Inter are nine points clear in Serie A but that is less an indication of excellence than a sign Italian domestic football is in sharp decline.
Inter are well marshalled and, in Zlatan Ibrahimovic, have a striker many rank as one of the best in the world despite him being infuriatingly inconsistent.
But they are essentially an ordinary side, devoid of creativity, reliant on organisation and muscularity and occasional sparks of inspiration from Ibrahimovic and his overweight strike partner, Adriano.
That's why Mourinho had to tread the route he followed yesterday and why Ferguson felt able to brush away Mourinho's barbs when they were put to him last night.
Mourinho needs to find an edge from somewhere and appears to be trying to get it by prodding United into a cavalier approach.
It is unlikely to work because Ferguson has proved himself to be cautious when United are away from home in the knockout stages of the Champions League.
Mourinho, though, is doing his best to convince himself and his players this tie will mark a triumph of the will for them.
He spoke for more than an hour yesterday, lecturing Italian journalists on how the past might belong to city rivals AC Milan but that the present and the future belonged to Inter.

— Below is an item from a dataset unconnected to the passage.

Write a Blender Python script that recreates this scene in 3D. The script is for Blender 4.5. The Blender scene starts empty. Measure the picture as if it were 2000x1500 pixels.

And he mentioned how the Porto side he managed knocked United out of the Champions League in 2004. "No one would have bet a euro on that Porto team," he said, leaving it unsaid that Inter, too, are big underdogs.
"We have to go into this tie not afraid of the possibility that in 15 days Inter will be out of the Champions League.
"Instead we will go into the tie thinking that in 15 days we can probably celebrate the fact we have just beaten the European champions."